I guess it is just my idea of what a government should be responsible for. I don’t feel entitled to free ice cream and cookies. So if the government fails to provide me that, I don’t really care. I tend to get upset when the government fails to protect the environment, wastes lives and money on needless wars, or fails to protect people who have worked hard their hold lives, get sick, and get screwed over by insurance companies. But not when they don’t give me free ice cream.
Ensuring that the money that is spent does what it is supposed to do – provide sound nutrition for adults and growing kids so that they can be healthy and productive members of society. If the money is spent on frozen corn dogs and ho-hos, it doesn’t accomplish that.
“Socioeconomic status plays a significant role in obesity. Low-income minority populations tend to experience obesity at higher rate and are more likely to be overweight.” From the first thing that popped up on google (http://www.obesityaction.org/educationaltools/factsandstats.php).

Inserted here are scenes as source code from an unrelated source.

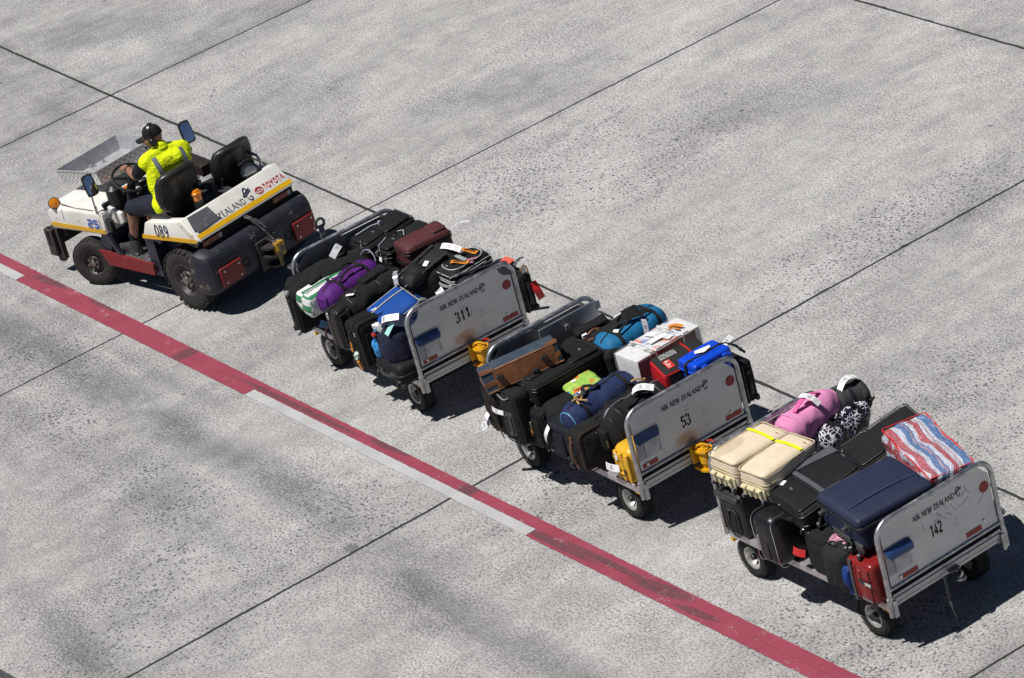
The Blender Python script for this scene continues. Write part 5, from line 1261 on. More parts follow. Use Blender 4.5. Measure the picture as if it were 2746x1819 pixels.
mb.tube([(x + .05, y - .08, T + .022) for x, y, _ in rr_path(.15, .32, .07, 5)], .012, 6, closed=True); mb.build('trolley_handle', gm, tl)
mb = MB(); mb.rbox((.09, .25, .01), .045, 3, M=Matrix.Translation((.05, -.08, T + .0225))); mb.build('grip_recess', plain('slot_dark', (.004, .004, .004), .9), tl)
ch = suitcase('black_suitcase', 'black hard-sided suitcase with thin chrome edging standing upright at the near side', 2, (-1.46, -.20, .565), (-1.46, .36, .565), (-1.49, -.20, 1.13), .36, plain('shell_black', (.0065, .0065, .0075), .38, 0, .2, 12), r=.10, pr=.0036, seams=(.03, .94), pipe=chrome, handles=('n',), bulge=.02, amp=.002)
W, L, T = ch['w'], ch['l'], ch['t']
mb = MB(); mb.rbox((.02, .20, .06), .01, 2, M=Matrix.Translation((-W / 2 - .008, -.10, T * .55))); mb.build('handle', blackp, ch)
mb = MB(); mb.rbox((.012, .17, .045), .01, 2, M=Matrix.Translation((-W / 2 - .006, -.02, T * .22))); mb.build('lock_plate', metal('lock_plate', (.40, .41, .43), .3), ch)
b12 = suitcase('black_suitcase', 'dark upright suitcase with a red name tag beside the chrome-edged case', 2, (-1.22, -.02, .56), (-.84, -.02, .56), (-1.20, -.02, 1.05), .48, blacks[3], seams=(.08, .4), handles=('n',), pockets=((.5, .45, .7, .6, .012),))
tagstrip(b12, L_(b12, .02, .42, .03), (-1, .15, .25), (0, .3, 1), .15, .085, .02, plain('tag_red', (.50, .02, .02), .4, 0, .1))
ps = softbag('patterned_bag', 'small pink and white patterned bag squeezed under the navy suitcase', 2, (-.92, .02, 1.04), (-.58, -.02, 1.04), (-.90, .40, 1.06), .16, plain('pattern_pink', (.45, .22, .30), .4, 0, .8, 30), 'bag', .05, .02, .01, 8, 3, 5)
rk = softbag('rucksack', 'dark grey and blue rucksack hanging over the near edge beside the red suitcase', 2, (-.87, -.12, .54), (-.46, -.12, .55), (-.84, -.12, 1.03), .42, fabric('rucksack_grey', (.015, .016, .0175), .85, .3, 240, .7), 'rucksack', .11, .028, .02, 5, 6, 9)
mb = MB(); mb.rbox((.11, .32, .09), .04, 6, (0, 0, .01), .03, 8, 2, Matrix.Translation((.19, -.06, rk['t'] - .04))); mb.build('side_pocket', fabric('rucksack_blue', (.008, .035, .17), .6, .3, 300, .6), rk, 70)
mb = MB(); loop_handle(mb, (-.02, .25, .34), .12, (1, 0, 0), (0, 1, .4), .05); mb.build('handle', pipem, rk)
redhard = plain('red_shell', (.20, .012, .012), .30, 0, .12, 10)
rd = suitcase('red_suitcase', 'glossy red hard-shell spinner suitcase standing beside the gate post', 2, (-.49, -.09, .56), (-.09, -.09, .56), (-.47, -.09, 1.02), .46, redhard, r=.06, seams=(), handles=(), bulge=.015, amp=0)
W, L, T = rd['w'], rd['l'], rd['t']
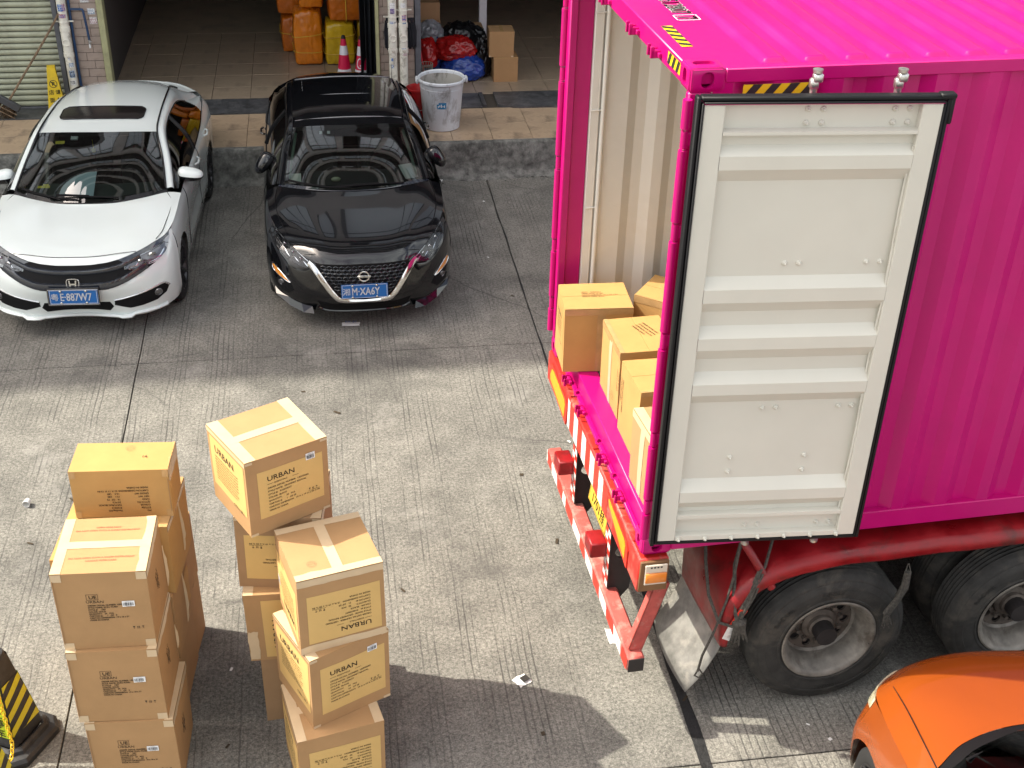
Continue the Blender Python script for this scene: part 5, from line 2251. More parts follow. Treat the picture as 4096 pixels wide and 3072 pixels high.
def car_wheel(parent, x, y, r, side, dark=True, spokes=5, w=.205):
    e = thing('wheel', None, None)
    e.parent = parent
    e.matrix_local = Matrix.Translation((x, y, r)) @ Matrix.Rotation(math.pi / 2 * side, 4, 'Y')
    q = MB()
    rr = r * .70
    q.lathe([(rr, -w), (r - .02, -w), (r - .003, -w + .02), (r, -w + .04), (r, -.04), (r - .004, -.018), (r - .03, -.002), (rr + .02, .0), (rr, -.008), (rr - .01, -.03)], 40)
    q.build('tyre', 'car_tyre', e, smooth=40)
    q = MB()
    q.lathe([(rr, -.006), (rr - .012, -.004), (rr - .022, -.02), (rr - .03, -.12), (.05, -.13)], 40)
    q.lathe([(.0, -.02), (.045, -.022), (.06, -.035), (.06, -.06)], 20)
    for k in range(spokes):
        for o in (-.16, .16):
            a = 2 * math.pi * k / spokes
            T = Matrix.Rotation(a, 4, 'Z')
            p0, p1 = Vector((.05, o * .12, -.035)), Vector((rr - .015, o * .42, -.016))
            q.tube([T @ p0, T @ ((p0 + p1) / 2), T @ p1], [.022, .017, .019], 6)
    q.build('rim', 'alloy_dark' if dark else 'alloy', e, smooth=40)


def closed_shell(q, pts_outer, thick=.02):
    q.grid(pts_outer)


def build_car(root, S, paint):
    """S: dict of control nets (x to the right seen from the front, y to the rear, z up), half nets mirrored"""
    fr = Surf(S['front'])
    # front bumper skin
    q = MB()
    q.grid(surf_grid(mirror_cols(S['front']), 6, 5))
    q.build('front_bumper', paint, root, smooth=60)
    # bonnet with the wing tops
    G = surf_grid(mirror_cols(S['hood']), 6, 6)
    q = MB()
    q.grid(G)
    q.build('bonnet', paint, root, smooth=60)
    # windscreen, roof, rear window, boot lid
    q = MB()
    q.grid(surf_grid(mirror_cols(S['screen']), 8, 6))
    q.build('windscreen', 'car_glass', root, smooth=80)
    G = surf_grid(mirror_cols(S['screen']), 16, 10)
    nr, nc = G.shape[:2]
    G[..., 2] -= .003
    q = MB()
    q.grid(G, keep=lambda i, j: i >= nr - 3 or j < 2 or j >= nc - 3 or i < 2)
    q.build('screen_border', 'matte_black', root, smooth=80)
    q = MB()
    q.grid(surf_grid(mirror_cols(S['roof']), 6, 5))
    q.build('roof', paint, root, smooth=60)
    q = MB()
    q.grid(surf_grid(mirror_cols(S['rear_glass']), 6, 5))
    q.build('rear_window', 'car_glass_dark', root, smooth=80)
    q = MB()
    q.grid(surf_grid(mirror_cols(S['deck']), 5, 5))
    q.build('boot_lid', paint, root, smooth=60)
    for sd in (1, -1):
        f = (lambda P: P) if sd == 1 else flipx
        # body side with wheel arches cut out
        G = surf_grid(f(S['side']), 22, 7)
        arches = S['arches']
        def inside(p):
            return any((p[1] - ay) ** 2 + (p[2] - az) ** 2 < ar ** 2 for ay, az, ar in arches)
        I = np.array([[inside(p) for p in r] for r in G])
        A, B = I.shape
        for i in range(A):
            for j in range(B):
                if I[i, j]:
                    nb = [(i + a, j + b) for a in (-1, 0, 1) for b in (-1, 0, 1) if 0 <= i + a < A and 0 <= j + b < B]
                    if any(not I[n] for n in nb):
                        p = G[i, j]
                        ay, az, ar = min(arches, key=lambda c: (p[1] - c[0]) ** 2 + (p[2] - c[1]) ** 2)
                        d = np.array((p[1] - ay, p[2] - az))
                        d = d / (np.linalg.norm(d) + 1e-9) * ar
                        G[i, j, 1], G[i, j, 2] = ay + d[0], az + d[1]
        q = MB()
        q.grid(G, keep=lambda i, j: not (I[i, j] and I[i + 1, j] and I[i, j + 1] and I[i + 1, j + 1]))
        q.build('body_side', paint, root, smooth=50)
        q = MB()
        for ay, az, ar in arches:
            q.lathe([(ar, 0), (ar - .012, .01), (ar - .02, .3)], 28, Matrix.Translation((sd * (S['arch_x']), ay, az)) @ Matrix.Rotation(-math.pi / 2 * sd, 4, 'Y'))
            q.disc(ar, .28, 28, Matrix.Translation((sd * (S['arch_x']), ay, az)) @ Matrix.Rotation(-math.pi / 2 * sd, 4, 'Y'))
        q.build('wheel_arch', 'matte_black', root, smooth=60)
        # pillar and roof rail
        q = MB()
        ins, out = spl(f(S['rail_in']), 6), spl(f(S['rail_out']), 6)
        mid = (ins + out) / 2
        mid[:, 0] += sd * .018
        mid[:, 2] += .014
        q.grid(spl(np.array([ins, mid, out]), 4))
        q.build('roof_pillar', paint, root, smooth=60)
        q = MB()
        q.tube([tuple(p + np.array((0, 0, .004))) for p in ins[int(len(ins) * .02):int(len(ins) * S.get('ditch', .8))]], S.get('ditch_r', .006), 6)
        q.build('roof_seam', 'trim_black', root, smooth=60)
        # side windows
        k = S['side_n']
        up, lo = spl(f(S['rail_out'])[:k], 6), spl(f(S['glass_low'])[:k], 6)
        m_ = (up * .5 + lo * .5)
        m_[:, 0] += sd * .035
        q = MB()
        q.grid(spl(np.array([up, m_, lo]), 5))
        q.build('side_window', 'car_glass_dark', root, smooth=80)
        q = MB()
        q.tube([tuple(p) for p in lo], .008, 6)
        q.tube([tuple(p + np.array((sd * .002, 0, 0))) for p in up], .007, 6)
        a, b = up[int(len(up) * .52)], lo[int(len(lo) * .52)]
        c = (a + b) / 2
        c[0] += sd * .037
        q.tube(spl(np.array([a, c, b]), 5), .022, 6)
        q.build('window_trim', S.get('win_trim', 'trim_black'), root, smooth=60)
        up2, lo2 = spl(f(S['rail_out'])[k - 1:], 5), spl(f(S['glass_low'])[k - 1:], 5)
        m2 = (up2 * .5 + lo2 * .5)
        m2[:, 0] += sd * .03
        q = MB()
        q.grid(spl(np.array([up2, m2, lo2]), 4))
        q.build('rear_pillar', paint, root, smooth=60)
        # belt ledge between glass and side
        top = spl(f(S['side'])[:, 0], 6)
        # wheels
        for (ay, az, ar) in arches:
            car_wheel(root, sd * S['wheel_x'], ay, S['wheel_r'], sd, S.get('dark_rim', True), w=S.get('wheel_w', .205))
        # door mirror
        mxx, my, mz = S['mirror']
        q = MB()
        T = Matrix.Translation((sd * mxx, my, mz)) @ Matrix.Rotation(sd * S.get('mirror_tilt', .12), 4, 'Y')
        n1, n2 = 14, 20
        P = []
        for i in range(n1 + 1):
            t = math.pi * i / n1
            row = []
            for j in range(n2 + 1):
                a = 2 * math.pi * j / n2
                sx_ = abs(math.cos(t)) ** .75 * (1 if math.cos(t) > 0 else -1)
                st = math.sin(t) ** .7
                yy = -math.cos(a)
                row.append(T @ Vector((sx_ * .128 * sd, st * (yy * (.095 if yy < 0 else .05)), st * math.sin(a) * .074 * (1 - .22 * sx_))))
            P.append([tuple(p) for p in row])
        q.grid(P, keep=lambda i, j: not (j >= n2 * .52 and j < n2 * .98))
        q.grid(P, 1, keep=lambda i, j: (j >= n2 * .52 and j < n2 * .98))
        mr = q.build('door_mirror', [S.get('mirror_paint', paint), 'trim_black'], root, smooth=60)
        q = MB()
        q.tube([T @ Vector((-.10 * sd, .0, -.05)), T @ Vector((-.16 * sd, .01, -.085)), (sd * (mxx - .20), my - .02, mz - .11)], [.035, .026, .03], 8)
        P2 = [[T @ Vector((sd * (-.105 + .21 * i / 6), -.088 + .012 * abs(i - 3) , -.03 - .012 * j - .004 * abs(i - 3))) for i in range(7)] for j in range(3)]
        q.build('mirror_foot', 'trim_black', mr, smooth=60)
        q = MB()
        P2 = [[tuple(T @ Vector((sd * .088 * math.cos(2 * math.pi * j / 20) * r_, .040, .055 * math.sin(2 * math.pi * j / 20) * r_))) for j in range(21)] for r_ in (.01, 1)]
        q.grid(P2)
        q.build('mirror_glass', 'mirror_glass', mr)
    # dark floor pan, dashboard and seats behind the glass
    L = S['len']
    q = MB()
    q.cbox(-.70, .70, .95, L - .4, .22, .50, .02)
    q.cbox(-.60, .60, .45, .95, .22, .60, .02)
    q.build('floor_pan', 'matte_black', root)
    q = MB()
    d = S['dash']
    P = [[(-.68 + 1.36 * i / 8, d[0] + .06 * abs(i - 4) ** 1.5 / 8 + .62 * j / 6, d[1] - .03 * (j / 6) ** 3 * 3 + .02 * math.sin(j / 6 * 3.1)) for i in range(9)] for j in range(7)]
    P.append([(p[0], p[1] + .02, p[2] - .3) for p in P[-1]])
    q.grid(P)
    q.build('dashboard', S.get('dash_mat', 'cabin_dark'), root, smooth=60)
    for x in (-.36, .36):
        for y0, tall in ((S['seat_y'], 1), (S['seat_y'] + .85, .9)):
            q = MB()
            T = Matrix.Translation((x, y0, .46)) @ Matrix.Rotation(-.25, 4, 'X')
            q.cbox(-.23, .23, -.07, .07, .0, .60 * tall, .05, 0, T)
            q.cbox(-.25, .25, -.50, -.02, -.06, .10, .05, 0, Matrix.Translation((x, y0, .46)))
            q.cbox(-.12, .12, -.05, .05, .62 * tall, .62 * tall + .17, .04, 0, T)
            q.build('seat', 'seat_cloth', root, smooth=40)
    q = MB()
    sx_ = S['steer_x']
    T = Matrix.Translation((sx_, d[0] + .72, d[1] - .06)) @ Matrix.Rotation(1.05, 4, 'X')
    q.lathe([(.185 + .014 * math.cos(a), .014 * math.sin(a)) for a in np.linspace(0, 2 * math.pi, 9)], 32, T)
    q.cbox(-.18, .18, -.02, .02, -.012, .012, .004, 0, T)
    q.cbox(-.06, .06, -.06, .05, -.02, .02, .01, 0, T)
    q.build('steering_wheel', 'matte_black', root, smooth=50)
    q = MB()
    my = S['screen'][2][0]
    q.cbox(-.12, .12, my[1] + .14, my[1] + .17, my[2] - .11, my[2] - .04, .01)
    q.build('inside_mirror', 'matte_black', root, smooth=40)
    return fr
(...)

Banning food entirely would be the government overstepping its boundaries. I don’t care what you eat – that’s your choice. However, if I’m footing the bill to keep you healthy, that gives me some say in the matter.
That’s nuts? Why? It does happen. See the cite above for what socioeconomic group it is more likely to happen to.
It is about saving money only to the extent that unhealthy fat people are more likely to get sick and pass these costs onto society.
Also, why do you keep choosing the most unappetizing thing you can find and acting as if the only alternative to a diet that includes junk food is eating wheat germ and uncooked brown rice out of a bucket or some crap like that?
It’s not that. I’m also not so sure that eating a diet rich in junk food makes you measurably happier, although it does make you measurably fatter.
This is the part of your argument that I find most sound.
Unhappy people turn to alcohol and to junk food; neither one is good for you.
I keep seeing variations of this, but unless you personally are authorized by Congress to make up this theoretical list of healthy foods, what you are asking for is impossible. The closest we can come to your idea is a congressional committee, heavily influenced by food industry lobbyists, making up a list that will include products made by Nabisco, Frito-Lay, Kraft, Coca-Cola etc.
Of course. I refer to “EBT” because that’s what you see in the store window, and it’s what you see on the supermarket LCD screen “EBT food,” or “EBT cash.” And I know what their present “mission statements” are. I’m talking about the larger public health policy.
The “interview” isn’t that demanding. It’s really just a caseworker who verifies and inputs your data into the database. S/he looks over your proof of citizenship, your (presumably empty) bank statement, evaluates your housing situation, and makes sense of the somewhat cryptic way they phrase things on the application. The people with mental issues in your building could always bring an “interpreter.” If they can get SSI, they can get SNAP or TANF.